▶ [Aim of the task]:
Only the lines from the start up to and including the line containing "RNG = np.random.default_rng(11)" should be repeated, word for word.

▶ [Data segment]:
⟨
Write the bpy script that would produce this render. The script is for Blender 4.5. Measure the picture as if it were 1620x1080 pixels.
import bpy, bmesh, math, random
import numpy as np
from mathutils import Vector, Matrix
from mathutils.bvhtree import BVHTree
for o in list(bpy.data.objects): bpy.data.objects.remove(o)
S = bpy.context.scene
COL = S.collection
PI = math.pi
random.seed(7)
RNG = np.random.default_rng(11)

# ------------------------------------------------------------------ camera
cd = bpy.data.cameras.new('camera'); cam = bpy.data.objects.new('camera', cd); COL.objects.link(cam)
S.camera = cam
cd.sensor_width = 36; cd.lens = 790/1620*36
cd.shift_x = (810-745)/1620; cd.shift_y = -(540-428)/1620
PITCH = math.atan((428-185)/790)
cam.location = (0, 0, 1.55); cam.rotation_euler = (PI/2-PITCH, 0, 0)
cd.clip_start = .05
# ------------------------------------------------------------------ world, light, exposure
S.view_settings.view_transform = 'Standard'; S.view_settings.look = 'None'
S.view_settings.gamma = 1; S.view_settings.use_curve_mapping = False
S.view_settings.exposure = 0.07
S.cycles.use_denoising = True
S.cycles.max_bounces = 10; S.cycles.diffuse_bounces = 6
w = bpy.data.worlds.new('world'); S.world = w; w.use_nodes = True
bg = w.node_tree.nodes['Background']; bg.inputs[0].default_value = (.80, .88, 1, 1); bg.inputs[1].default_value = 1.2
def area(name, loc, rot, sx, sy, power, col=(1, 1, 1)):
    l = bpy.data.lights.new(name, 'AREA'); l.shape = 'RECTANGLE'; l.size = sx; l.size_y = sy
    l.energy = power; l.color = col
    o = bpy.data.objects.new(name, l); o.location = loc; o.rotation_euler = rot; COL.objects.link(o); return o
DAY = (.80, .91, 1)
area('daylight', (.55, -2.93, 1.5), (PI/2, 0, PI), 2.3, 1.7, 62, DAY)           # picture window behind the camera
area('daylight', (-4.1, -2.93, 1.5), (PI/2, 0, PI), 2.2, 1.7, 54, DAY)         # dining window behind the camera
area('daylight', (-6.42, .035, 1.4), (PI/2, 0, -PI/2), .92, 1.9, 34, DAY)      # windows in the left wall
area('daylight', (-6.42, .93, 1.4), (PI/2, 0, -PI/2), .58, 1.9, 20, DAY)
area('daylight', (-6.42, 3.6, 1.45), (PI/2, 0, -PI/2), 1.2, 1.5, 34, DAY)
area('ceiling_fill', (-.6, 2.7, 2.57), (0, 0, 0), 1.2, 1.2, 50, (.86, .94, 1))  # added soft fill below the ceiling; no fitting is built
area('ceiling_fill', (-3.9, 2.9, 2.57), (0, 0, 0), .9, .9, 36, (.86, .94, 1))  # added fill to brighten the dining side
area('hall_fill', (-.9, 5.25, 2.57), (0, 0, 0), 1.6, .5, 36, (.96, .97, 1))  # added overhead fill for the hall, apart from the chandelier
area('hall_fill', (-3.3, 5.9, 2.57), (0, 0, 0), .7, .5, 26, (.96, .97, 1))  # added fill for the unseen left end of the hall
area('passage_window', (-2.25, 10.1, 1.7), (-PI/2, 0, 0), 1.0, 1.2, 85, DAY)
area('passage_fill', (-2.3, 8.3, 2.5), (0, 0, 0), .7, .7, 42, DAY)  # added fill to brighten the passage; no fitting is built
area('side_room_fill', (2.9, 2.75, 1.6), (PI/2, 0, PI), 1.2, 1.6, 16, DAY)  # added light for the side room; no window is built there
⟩
▶ [Written answer]:
Write the bpy script that would produce this render. The script is for Blender 4.5. Measure the picture as if it were 1620x1080 pixels.
import bpy, bmesh, math, random
import numpy as np
from mathutils import Vector, Matrix
from mathutils.bvhtree import BVHTree
for o in list(bpy.data.objects): bpy.data.objects.remove(o)
S = bpy.context.scene
COL = S.collection
PI = math.pi
random.seed(7)
RNG = np.random.default_rng(11)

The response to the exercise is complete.